### Material for this exercise
□ □ □ □ □ □ □
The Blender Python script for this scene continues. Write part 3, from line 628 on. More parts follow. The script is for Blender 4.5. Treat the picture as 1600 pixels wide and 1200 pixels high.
□ □ □ □ □ □ □
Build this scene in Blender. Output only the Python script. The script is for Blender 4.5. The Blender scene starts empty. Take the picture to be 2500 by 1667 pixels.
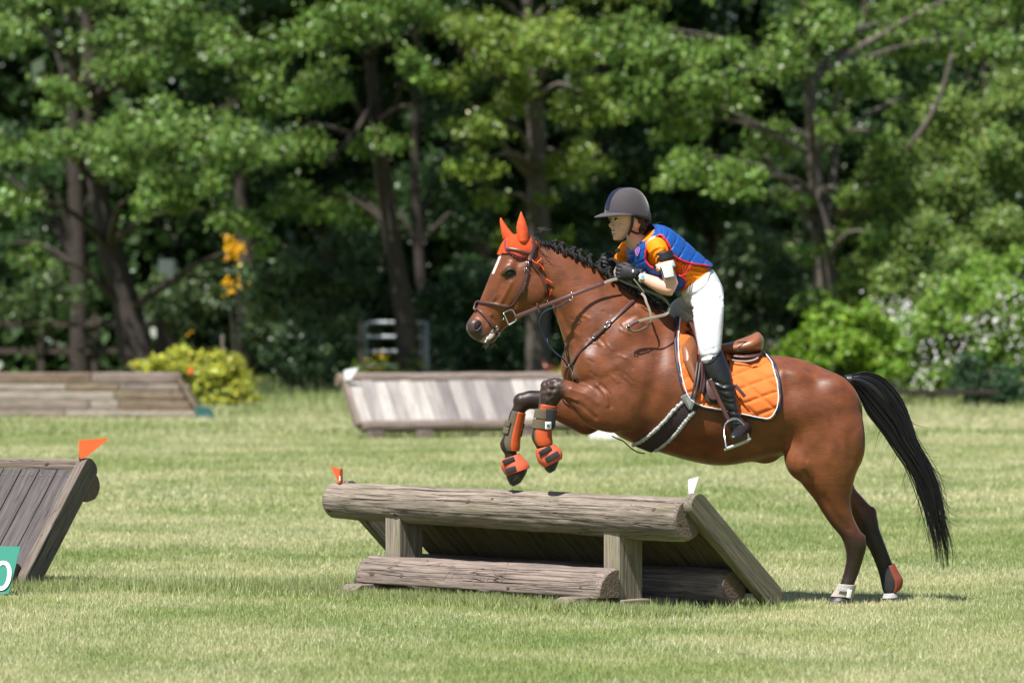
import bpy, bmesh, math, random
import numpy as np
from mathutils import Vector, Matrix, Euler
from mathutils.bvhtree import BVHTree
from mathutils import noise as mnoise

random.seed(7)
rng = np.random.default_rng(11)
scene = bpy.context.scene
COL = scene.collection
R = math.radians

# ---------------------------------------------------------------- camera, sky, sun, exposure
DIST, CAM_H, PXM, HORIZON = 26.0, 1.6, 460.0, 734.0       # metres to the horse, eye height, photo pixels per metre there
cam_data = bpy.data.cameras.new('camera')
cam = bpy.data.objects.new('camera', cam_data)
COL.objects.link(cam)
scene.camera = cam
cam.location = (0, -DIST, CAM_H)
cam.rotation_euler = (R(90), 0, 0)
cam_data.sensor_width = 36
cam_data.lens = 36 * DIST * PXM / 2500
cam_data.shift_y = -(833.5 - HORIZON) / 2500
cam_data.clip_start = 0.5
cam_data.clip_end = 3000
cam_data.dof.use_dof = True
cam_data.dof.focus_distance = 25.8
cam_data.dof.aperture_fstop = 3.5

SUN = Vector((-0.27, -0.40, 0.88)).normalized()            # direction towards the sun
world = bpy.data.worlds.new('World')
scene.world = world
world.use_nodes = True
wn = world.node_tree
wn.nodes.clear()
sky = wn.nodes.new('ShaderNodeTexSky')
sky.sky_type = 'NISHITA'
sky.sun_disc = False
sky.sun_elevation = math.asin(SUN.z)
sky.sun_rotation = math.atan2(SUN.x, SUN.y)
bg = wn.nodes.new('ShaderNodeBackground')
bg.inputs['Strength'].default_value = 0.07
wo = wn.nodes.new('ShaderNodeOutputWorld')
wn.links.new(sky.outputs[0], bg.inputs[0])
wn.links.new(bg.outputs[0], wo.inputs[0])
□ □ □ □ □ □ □
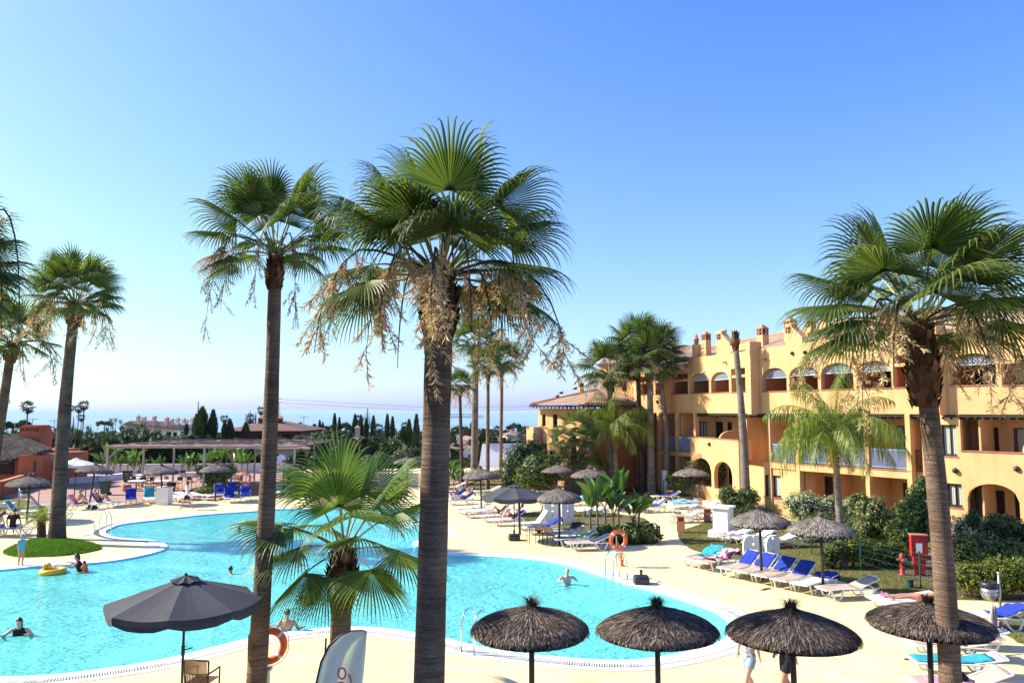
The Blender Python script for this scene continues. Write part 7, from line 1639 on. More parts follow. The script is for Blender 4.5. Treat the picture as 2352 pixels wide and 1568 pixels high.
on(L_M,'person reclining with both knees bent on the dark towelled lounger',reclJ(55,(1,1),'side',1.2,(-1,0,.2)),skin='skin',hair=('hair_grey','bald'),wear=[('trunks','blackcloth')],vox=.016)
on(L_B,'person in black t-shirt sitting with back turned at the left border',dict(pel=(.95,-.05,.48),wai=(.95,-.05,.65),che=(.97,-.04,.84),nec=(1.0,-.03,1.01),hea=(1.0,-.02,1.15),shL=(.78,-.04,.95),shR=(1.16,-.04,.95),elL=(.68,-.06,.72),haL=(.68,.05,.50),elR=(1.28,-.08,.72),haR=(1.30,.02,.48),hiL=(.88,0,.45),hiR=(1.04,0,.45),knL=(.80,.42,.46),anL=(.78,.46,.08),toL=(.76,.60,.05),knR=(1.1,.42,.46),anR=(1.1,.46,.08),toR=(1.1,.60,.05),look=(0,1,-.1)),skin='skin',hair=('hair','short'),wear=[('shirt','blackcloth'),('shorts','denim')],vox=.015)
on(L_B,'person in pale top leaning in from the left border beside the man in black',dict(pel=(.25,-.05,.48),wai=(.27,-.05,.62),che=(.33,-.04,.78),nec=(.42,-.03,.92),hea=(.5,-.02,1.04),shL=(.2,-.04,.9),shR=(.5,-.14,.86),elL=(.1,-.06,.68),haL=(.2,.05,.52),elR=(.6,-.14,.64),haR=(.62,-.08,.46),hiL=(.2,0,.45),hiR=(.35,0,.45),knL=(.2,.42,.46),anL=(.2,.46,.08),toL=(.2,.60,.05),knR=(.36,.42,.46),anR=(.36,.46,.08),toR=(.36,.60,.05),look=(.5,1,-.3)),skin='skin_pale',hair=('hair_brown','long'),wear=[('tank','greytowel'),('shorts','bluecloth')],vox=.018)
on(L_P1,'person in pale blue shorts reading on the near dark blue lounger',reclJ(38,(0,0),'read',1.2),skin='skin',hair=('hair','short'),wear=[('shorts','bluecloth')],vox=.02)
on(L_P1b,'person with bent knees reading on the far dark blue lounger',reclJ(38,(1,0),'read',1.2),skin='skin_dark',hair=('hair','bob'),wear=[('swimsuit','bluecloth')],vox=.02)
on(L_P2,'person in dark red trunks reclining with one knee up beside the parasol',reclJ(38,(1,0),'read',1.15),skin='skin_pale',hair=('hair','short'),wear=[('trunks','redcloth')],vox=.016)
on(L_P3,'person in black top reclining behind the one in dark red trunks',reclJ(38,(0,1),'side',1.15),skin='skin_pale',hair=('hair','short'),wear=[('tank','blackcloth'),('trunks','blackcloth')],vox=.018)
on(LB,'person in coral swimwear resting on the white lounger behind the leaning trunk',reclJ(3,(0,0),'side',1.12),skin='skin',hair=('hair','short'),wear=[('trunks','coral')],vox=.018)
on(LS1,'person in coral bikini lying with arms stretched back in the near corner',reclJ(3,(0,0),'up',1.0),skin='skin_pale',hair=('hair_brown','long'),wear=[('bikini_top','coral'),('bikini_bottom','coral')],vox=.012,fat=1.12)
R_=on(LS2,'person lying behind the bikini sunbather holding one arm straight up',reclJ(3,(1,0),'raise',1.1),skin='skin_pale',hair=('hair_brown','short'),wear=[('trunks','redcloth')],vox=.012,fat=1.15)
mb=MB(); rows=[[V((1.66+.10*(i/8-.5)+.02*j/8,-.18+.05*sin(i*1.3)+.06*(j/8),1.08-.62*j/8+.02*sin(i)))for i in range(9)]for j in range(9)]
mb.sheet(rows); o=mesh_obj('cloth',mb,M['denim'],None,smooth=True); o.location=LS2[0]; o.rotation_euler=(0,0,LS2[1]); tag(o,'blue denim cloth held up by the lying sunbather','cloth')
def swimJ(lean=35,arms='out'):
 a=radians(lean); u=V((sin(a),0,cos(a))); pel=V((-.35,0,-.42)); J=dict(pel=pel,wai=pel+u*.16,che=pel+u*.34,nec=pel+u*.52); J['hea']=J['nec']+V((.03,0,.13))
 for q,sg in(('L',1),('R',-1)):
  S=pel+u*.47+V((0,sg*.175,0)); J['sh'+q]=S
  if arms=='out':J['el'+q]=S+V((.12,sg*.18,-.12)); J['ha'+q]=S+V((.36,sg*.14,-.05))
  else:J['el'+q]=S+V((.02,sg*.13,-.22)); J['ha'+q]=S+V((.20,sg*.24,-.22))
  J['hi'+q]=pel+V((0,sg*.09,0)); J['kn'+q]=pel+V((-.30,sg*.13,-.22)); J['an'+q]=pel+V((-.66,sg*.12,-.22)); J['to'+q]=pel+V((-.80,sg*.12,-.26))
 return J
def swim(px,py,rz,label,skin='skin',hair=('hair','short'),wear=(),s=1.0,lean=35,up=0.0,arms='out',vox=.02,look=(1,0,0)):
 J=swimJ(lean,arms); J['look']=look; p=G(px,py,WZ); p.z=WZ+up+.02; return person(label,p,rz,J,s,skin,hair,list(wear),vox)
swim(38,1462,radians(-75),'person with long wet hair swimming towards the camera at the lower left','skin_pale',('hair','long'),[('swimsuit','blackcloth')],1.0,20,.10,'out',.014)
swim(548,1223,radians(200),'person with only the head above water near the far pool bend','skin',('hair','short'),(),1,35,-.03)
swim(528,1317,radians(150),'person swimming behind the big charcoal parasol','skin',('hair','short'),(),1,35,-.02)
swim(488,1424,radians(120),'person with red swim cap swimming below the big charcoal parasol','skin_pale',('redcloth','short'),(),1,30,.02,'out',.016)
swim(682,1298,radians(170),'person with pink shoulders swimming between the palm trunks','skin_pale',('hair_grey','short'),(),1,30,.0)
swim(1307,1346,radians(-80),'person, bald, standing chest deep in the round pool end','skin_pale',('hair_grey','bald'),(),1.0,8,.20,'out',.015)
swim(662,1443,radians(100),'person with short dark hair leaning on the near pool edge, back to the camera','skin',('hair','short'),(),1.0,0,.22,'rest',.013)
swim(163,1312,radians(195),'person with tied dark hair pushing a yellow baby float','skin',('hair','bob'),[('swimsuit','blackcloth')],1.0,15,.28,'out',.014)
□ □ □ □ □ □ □
### What to do
Look above for the line with "Build this scene"; quote it and every line after it, stopping after the line with "wn.links.new(bg.outputs[0], wo.inputs[0])", exactly, with nothing added and without pictures.

### Response to the task
Build this scene in Blender. Output only the Python script. The script is for Blender 4.5. The Blender scene starts empty. Take the picture to be 2500 by 1667 pixels.
import bpy, bmesh, math, random
import numpy as np
from mathutils import Vector, Matrix, Euler
from mathutils.bvhtree import BVHTree
from mathutils import noise as mnoise

random.seed(7)
rng = np.random.default_rng(11)
scene = bpy.context.scene
COL = scene.collection
R = math.radians

# ---------------------------------------------------------------- camera, sky, sun, exposure
DIST, CAM_H, PXM, HORIZON = 26.0, 1.6, 460.0, 734.0       # metres to the horse, eye height, photo pixels per metre there
cam_data = bpy.data.cameras.new('camera')
cam = bpy.data.objects.new('camera', cam_data)
COL.objects.link(cam)
scene.camera = cam
cam.location = (0, -DIST, CAM_H)
cam.rotation_euler = (R(90), 0, 0)
cam_data.sensor_width = 36
cam_data.lens = 36 * DIST * PXM / 2500
cam_data.shift_y = -(833.5 - HORIZON) / 2500
cam_data.clip_start = 0.5
cam_data.clip_end = 3000
cam_data.dof.use_dof = True
cam_data.dof.focus_distance = 25.8
cam_data.dof.aperture_fstop = 3.5

SUN = Vector((-0.27, -0.40, 0.88)).normalized()            # direction towards the sun
world = bpy.data.worlds.new('World')
scene.world = world
world.use_nodes = True
wn = world.node_tree
wn.nodes.clear()
sky = wn.nodes.new('ShaderNodeTexSky')
sky.sky_type = 'NISHITA'
sky.sun_disc = False
sky.sun_elevation = math.asin(SUN.z)
sky.sun_rotation = math.atan2(SUN.x, SUN.y)
bg = wn.nodes.new('ShaderNodeBackground')
bg.inputs['Strength'].default_value = 0.07
wo = wn.nodes.new('ShaderNodeOutputWorld')
wn.links.new(sky.outputs[0], bg.inputs[0])
wn.links.new(bg.outputs[0], wo.inputs[0])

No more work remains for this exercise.